This morning glowered with heavy clouds that looked more beast than atmosphere. It had rained all night, and I kept the window cracked to hear the dripping and pattering wet out there, a pretty sound that belied the rumbling, shifting masses overhead. Sometimes clouds like those seem to be more like movie set props that need to be shoved around and into position by harried stage hands than like they do actual clouds. All that the whole sky needed was a director with a megaphone, "Let's pull that monster over Monterey and darken everything. Heavy on the rain now. Action!"
In Pacific Grove, I was right underneath them and didn't really get the full measure of their heft until I drove north around the bay to its far eastern edge near Sand City. Once I got out of the car and looked south, the dramatic layered aspect of the clouds arrayed all along the southern horizon was impossible to ignore.
The cumulus crowded around the hills and stood up on their hind legs pawing at the air, spoiling for a fight. Some had white edges and a puffy quality for a few moments that was positively pretty. Not for long though. Constantly changing and tumbling, the cloud density increased and then lowered, impenetrably opaque, and soon rain was falling in the distance.

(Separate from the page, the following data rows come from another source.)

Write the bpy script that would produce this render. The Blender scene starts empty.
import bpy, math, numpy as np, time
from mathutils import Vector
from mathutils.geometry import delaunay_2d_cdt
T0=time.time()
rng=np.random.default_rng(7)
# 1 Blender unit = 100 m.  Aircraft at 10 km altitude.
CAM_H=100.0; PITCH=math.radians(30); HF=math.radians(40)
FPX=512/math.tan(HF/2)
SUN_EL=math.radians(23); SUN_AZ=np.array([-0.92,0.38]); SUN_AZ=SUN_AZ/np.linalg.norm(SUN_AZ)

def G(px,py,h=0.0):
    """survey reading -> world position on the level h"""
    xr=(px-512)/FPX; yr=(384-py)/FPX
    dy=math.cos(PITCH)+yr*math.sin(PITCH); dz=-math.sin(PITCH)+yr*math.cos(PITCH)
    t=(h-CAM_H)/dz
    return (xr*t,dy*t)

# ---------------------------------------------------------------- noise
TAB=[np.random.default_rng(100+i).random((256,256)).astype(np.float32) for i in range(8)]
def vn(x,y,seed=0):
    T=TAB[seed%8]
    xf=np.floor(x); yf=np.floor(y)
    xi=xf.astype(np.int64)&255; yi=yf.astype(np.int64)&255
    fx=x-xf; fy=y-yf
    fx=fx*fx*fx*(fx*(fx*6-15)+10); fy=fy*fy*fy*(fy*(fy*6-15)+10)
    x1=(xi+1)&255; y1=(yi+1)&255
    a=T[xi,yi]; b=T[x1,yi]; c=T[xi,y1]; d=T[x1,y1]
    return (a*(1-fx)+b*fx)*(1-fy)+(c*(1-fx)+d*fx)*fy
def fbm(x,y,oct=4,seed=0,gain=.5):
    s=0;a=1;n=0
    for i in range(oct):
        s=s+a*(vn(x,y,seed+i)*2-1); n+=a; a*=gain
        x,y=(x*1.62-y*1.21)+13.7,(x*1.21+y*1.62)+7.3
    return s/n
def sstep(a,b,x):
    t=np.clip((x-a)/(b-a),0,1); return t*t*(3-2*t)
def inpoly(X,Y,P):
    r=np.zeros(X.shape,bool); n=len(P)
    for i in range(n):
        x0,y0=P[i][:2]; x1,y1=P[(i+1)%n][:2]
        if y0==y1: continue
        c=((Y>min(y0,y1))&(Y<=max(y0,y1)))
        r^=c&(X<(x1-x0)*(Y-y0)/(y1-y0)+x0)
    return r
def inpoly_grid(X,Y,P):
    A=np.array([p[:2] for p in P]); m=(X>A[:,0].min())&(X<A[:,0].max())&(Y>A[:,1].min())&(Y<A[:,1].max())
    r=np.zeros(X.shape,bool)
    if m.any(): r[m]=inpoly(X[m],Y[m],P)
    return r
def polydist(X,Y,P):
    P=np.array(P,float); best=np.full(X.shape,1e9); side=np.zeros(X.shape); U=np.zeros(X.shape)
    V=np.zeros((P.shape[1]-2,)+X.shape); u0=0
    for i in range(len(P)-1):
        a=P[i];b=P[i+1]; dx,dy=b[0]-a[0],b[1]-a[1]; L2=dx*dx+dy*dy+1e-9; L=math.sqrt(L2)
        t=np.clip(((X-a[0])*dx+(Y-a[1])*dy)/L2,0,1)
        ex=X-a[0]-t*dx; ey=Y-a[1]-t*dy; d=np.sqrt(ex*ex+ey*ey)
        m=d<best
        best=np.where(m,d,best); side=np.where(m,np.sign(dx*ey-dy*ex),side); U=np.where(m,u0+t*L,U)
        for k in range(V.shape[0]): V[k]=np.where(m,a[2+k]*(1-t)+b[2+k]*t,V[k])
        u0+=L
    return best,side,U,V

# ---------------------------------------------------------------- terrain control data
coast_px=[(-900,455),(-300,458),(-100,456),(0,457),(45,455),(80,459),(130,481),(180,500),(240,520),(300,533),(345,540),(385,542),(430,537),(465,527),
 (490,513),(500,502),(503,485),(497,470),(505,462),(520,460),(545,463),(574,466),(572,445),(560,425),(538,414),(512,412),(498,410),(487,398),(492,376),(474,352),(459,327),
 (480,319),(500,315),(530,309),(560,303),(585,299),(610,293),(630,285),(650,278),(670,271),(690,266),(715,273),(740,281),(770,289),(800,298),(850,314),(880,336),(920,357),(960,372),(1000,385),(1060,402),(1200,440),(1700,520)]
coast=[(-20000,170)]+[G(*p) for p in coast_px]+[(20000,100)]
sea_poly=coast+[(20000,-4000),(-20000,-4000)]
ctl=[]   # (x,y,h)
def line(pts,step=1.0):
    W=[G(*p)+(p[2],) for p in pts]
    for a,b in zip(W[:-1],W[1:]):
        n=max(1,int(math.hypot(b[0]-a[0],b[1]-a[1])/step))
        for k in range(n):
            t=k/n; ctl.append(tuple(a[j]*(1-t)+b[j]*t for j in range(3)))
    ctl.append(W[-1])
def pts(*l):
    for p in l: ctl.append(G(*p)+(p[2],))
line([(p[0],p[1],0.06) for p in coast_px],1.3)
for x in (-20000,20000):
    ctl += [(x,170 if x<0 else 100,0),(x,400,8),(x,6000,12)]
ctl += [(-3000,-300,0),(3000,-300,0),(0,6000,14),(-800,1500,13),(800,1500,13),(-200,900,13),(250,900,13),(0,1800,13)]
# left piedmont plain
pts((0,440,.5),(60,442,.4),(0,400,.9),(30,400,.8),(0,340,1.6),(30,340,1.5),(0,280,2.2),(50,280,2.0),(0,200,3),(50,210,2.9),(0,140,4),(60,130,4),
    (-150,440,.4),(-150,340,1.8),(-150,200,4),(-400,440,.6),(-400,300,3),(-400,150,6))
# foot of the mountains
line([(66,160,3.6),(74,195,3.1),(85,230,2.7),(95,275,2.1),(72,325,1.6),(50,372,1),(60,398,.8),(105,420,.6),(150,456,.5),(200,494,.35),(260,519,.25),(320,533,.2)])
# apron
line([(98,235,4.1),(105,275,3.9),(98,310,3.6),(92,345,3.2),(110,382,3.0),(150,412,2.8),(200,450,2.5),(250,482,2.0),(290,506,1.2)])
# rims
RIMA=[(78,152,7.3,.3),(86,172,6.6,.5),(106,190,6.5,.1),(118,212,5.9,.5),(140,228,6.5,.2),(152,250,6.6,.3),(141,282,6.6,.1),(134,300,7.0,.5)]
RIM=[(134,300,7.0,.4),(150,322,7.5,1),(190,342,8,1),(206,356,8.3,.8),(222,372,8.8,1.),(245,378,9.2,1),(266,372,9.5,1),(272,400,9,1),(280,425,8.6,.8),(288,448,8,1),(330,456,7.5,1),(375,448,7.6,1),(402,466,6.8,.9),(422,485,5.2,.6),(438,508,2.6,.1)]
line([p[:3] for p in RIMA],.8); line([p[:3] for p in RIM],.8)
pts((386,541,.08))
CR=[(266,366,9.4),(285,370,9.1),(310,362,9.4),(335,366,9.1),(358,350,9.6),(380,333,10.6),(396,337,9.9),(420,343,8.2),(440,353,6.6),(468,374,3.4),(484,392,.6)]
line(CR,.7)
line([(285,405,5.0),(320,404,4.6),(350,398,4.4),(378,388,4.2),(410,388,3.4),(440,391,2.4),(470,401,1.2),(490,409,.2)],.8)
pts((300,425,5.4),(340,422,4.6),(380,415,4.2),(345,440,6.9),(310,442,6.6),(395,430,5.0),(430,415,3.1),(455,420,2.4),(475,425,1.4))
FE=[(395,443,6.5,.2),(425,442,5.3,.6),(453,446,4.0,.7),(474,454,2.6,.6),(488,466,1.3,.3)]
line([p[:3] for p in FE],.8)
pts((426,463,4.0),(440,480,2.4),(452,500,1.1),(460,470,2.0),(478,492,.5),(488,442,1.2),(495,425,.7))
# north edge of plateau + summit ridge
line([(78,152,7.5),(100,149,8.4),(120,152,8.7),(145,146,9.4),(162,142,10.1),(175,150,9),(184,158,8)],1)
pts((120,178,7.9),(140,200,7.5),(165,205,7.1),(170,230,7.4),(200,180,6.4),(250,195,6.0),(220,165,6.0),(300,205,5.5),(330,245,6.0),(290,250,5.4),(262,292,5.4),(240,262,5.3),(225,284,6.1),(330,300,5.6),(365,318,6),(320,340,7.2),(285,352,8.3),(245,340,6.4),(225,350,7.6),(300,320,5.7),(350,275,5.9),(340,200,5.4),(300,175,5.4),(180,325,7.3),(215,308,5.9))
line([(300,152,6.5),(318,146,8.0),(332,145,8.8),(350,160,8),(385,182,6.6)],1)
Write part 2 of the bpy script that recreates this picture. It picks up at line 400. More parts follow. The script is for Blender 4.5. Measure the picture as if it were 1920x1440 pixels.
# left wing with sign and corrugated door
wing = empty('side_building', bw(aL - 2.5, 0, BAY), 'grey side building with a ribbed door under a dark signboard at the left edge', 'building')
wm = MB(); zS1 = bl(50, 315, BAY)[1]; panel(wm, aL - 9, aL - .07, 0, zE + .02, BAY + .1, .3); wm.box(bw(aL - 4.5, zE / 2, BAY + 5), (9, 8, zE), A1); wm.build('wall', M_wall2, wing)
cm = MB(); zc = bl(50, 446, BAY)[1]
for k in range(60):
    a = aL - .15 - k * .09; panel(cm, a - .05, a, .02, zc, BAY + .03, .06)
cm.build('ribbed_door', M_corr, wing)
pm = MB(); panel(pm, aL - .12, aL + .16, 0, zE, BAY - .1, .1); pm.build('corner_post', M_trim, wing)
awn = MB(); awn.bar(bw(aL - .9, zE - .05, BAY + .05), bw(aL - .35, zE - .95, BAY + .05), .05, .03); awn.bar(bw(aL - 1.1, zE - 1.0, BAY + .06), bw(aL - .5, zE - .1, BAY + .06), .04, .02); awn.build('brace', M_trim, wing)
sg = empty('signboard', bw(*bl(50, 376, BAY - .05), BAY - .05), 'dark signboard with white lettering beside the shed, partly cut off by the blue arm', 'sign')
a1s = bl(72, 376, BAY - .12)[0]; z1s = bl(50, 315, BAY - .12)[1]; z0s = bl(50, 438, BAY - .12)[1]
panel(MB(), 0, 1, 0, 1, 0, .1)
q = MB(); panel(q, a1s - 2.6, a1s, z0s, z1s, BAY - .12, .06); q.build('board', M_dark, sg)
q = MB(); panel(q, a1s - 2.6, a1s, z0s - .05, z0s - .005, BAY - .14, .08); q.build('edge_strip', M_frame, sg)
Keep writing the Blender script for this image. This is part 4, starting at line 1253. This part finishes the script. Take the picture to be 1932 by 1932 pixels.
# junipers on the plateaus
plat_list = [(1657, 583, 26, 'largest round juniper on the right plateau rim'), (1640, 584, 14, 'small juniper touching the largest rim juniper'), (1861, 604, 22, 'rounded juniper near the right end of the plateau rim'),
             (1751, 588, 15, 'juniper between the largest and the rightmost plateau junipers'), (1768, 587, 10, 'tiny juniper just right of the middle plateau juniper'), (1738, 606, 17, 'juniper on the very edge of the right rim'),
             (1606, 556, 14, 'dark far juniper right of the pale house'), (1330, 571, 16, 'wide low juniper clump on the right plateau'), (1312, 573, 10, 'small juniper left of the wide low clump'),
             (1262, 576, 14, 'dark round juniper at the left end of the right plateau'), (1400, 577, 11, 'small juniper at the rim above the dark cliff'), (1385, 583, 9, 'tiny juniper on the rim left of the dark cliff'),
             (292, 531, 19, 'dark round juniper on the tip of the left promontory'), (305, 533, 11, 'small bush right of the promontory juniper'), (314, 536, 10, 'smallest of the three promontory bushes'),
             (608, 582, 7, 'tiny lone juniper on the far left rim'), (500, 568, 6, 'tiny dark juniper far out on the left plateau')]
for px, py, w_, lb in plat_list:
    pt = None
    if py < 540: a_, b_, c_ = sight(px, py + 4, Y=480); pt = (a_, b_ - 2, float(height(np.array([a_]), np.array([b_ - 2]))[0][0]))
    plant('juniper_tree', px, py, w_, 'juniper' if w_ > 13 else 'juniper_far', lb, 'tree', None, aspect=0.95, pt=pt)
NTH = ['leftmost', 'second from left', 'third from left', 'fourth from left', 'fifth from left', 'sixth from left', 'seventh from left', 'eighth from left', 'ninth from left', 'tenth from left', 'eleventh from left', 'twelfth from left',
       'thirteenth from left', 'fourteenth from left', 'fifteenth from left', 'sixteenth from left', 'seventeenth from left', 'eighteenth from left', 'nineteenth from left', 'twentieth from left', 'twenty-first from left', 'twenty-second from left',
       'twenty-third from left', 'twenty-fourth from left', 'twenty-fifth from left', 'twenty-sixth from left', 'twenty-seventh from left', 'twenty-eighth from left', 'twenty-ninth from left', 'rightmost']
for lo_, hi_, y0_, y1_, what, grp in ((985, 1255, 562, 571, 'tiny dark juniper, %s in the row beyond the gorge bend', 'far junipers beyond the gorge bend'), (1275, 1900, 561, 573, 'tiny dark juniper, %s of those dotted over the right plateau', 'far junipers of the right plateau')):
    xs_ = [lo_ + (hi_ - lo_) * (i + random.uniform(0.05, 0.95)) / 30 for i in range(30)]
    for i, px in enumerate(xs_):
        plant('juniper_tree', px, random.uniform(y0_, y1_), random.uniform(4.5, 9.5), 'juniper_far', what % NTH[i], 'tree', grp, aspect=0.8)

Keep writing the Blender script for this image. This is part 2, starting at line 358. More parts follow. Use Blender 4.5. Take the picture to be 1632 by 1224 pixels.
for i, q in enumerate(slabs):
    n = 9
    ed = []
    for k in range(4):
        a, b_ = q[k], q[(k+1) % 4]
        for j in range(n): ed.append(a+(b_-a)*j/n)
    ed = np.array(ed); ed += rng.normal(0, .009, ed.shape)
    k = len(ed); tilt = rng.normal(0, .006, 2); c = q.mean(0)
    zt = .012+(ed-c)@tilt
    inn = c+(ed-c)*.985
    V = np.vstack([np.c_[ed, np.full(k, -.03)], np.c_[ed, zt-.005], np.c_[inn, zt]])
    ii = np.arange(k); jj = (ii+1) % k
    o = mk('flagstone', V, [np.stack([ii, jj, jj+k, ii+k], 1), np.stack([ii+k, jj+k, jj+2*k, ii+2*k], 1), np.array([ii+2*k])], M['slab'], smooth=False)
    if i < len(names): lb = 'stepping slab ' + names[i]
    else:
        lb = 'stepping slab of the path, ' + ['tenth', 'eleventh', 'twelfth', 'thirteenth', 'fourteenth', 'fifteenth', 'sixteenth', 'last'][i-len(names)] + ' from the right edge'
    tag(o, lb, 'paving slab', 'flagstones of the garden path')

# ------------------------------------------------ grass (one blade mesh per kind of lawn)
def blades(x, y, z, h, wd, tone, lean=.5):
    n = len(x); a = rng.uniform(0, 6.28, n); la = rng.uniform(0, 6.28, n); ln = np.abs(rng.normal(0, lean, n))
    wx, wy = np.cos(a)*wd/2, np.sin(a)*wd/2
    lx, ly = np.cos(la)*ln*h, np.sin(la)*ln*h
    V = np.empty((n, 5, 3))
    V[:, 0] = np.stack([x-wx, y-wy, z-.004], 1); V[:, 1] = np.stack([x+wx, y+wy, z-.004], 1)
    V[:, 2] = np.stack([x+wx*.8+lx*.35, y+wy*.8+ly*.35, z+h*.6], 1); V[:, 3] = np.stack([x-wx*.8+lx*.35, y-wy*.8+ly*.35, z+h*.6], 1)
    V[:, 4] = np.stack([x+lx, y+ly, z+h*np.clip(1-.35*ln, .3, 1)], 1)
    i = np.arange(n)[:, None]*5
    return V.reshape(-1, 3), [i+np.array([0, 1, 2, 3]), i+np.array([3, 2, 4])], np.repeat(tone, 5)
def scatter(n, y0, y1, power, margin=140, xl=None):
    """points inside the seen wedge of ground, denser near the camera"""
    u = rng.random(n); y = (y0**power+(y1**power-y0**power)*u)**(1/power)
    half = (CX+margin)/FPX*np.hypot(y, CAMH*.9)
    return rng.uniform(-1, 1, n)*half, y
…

When clouds are heavy and stern, commanding attention from stage center as they were today, they act like an iron lid that has clanged down and darkened the water. The color palette is a study in steel gray, silver, and iron black. Rain hangs down like curtains, billowing and slanting across the hills and tree tops.
With that much dark water booming at the shore, it's simple to imagine a tsunami looming on the horizon and having to run for your life. Or to imagine large sea monsters rising up and making awful noises while they lick their chops. Winter cold and uncompromising forces of water and wind were taking no prisoners, from the look of it all.
There was no broad daylight as I looked around even then, at high noon. Big surly rounds of churning moisture could have just sat down on the ground and squashed everything.
More rain to come in this sodden winter, and certainly a few days of storm surf and billowing clouds too beautiful to ignore.